Currently, more than a dozen countries fall onto FATF’s list called “Jurisdictions under increased monitoring”, aka the grey list. The acceptance of them should be decided on a case-by case basis.  Transactions from VASPs registered in FATF black-listed countries (North Korea and Iran) should not be accepted. To further illustrate FINMA’s stricter regulations, let’s now assume that Bob’s account was with VASP Gulf, based, for example, in Iran. FINMA would not permit VASP Foxtrot to complete the transaction because transactions to Iran are considered high risk and thus are out of bounds for Swiss VASPs. The illustration below depicts this example.
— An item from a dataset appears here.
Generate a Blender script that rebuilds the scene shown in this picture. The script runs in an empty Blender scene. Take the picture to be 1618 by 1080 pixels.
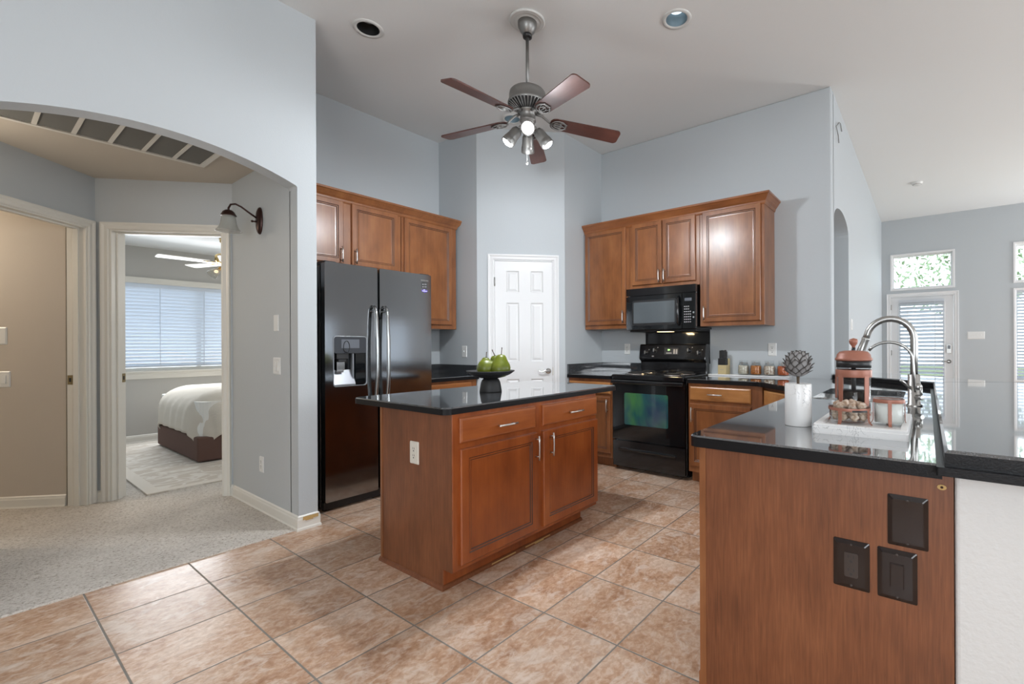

Additionally, FINMA provides less leeway than FATF regarding private unhosted wallets. Swiss VASPs must confirm the beneficial ownership and identity of all parties to a transaction, even if the counterparty is controlling their own funds from a private wallet, without the support of a VASP. The easiest verification method would be to ensure that the beneficiary is also a customer of the originating VASP (i.e. an internal account transfer with the same VASP). Failing that, Swiss VASPs must employ some other solution to obtain the required identifying and beneficial ownership information and employ suitable technical means to confirm that the identified counterparty controls the unhosted wallet. (For more information on these requirements, see FINMA’s Guidance 02/2019 Payments on the Blockchain.)

 

For example, if Alice initiates the 2 BTC transaction via VASP Foxtrot and Bob has a private Echo wallet, VASP Foxtrot must verify Bob’s identity, confirm the beneficial owner of the assets held at his wallet address and prove Bob’s control over his private Echo wallet keys using suitable technical means, similar to the due diligence steps VASP Foxtrot would have taken to onboard and open an account for Alice. 

 

While some in the cryptocurrency community worry that these regulations will destroy the very essence of the decentralized financial revolution, others view FINMA’s strong stance on controlling beneficial ownership as essential to the fight against money laundering and its devastating predicate crimes. However, for a nation that developed an international business model based on innovative ways of safely bringing tourists to remote mountain tops, it seems likely that creative Swiss technical minds will overcome these most recent travel challenges as well.